Buffalo City Cemetery v. . City of Buffalo

In this case the appellant claims, that if it be held that the respondent had the right to assess the property of the appellant, yet it had not complied with the law in doing it. But one objection is urged, and it is stated upon the points of the appellant's counsel thus: "The assessment should have been upon the lands of the respective owners, by their known boundaries. The city had no right to assess the *Page 505 whole block to the cemetery, who only owned a portion of it." As far as we can gather from the printed papers before us (from which are lacking certain plats or maps referred to in the complaint, and in the findings of the court), the owners, other than the appellant here indicated, are the persons to whom respectively, subdivisions of the whole tract of the appellant's land have been by it conveyed, to be held and used by them for burial purposes.
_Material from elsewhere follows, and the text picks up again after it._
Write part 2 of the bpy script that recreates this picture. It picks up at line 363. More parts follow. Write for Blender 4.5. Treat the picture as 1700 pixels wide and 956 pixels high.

The effect of such conveyance, under the statute from which the plaintiff derives its powers, is we suppose (for no copy of any conveyance is laid before us), no more than to confer upon the holder of a lot a right to use for the purpose of interments. No such estate is granted as makes him an owner in such sense as to exclude the general proprietorship of the association. The association remains the owner in general, and holds that relation to the public and to the government, while subject to this, the individual has a right exclusive of any other person to bury upon the subdivided plat assigned to him. He holds a position analogous to that of a pew holder in a house for public worship. It is a right exclusive of any other of the congregation, but subject to the right of the religious corporation, which represents the ownership of the property to the public, and is the legal owner of the fee of the property. This being so, we see no error made by the respondent in assessing the expense of the sidewalk to the whole property, and to the appellant as owner, by one description including the whole.

The other question involved is passed upon in the other case.

The judgment affected should be affirmed, with costs to the respondent.

All concur, except RAPALLO, not voting.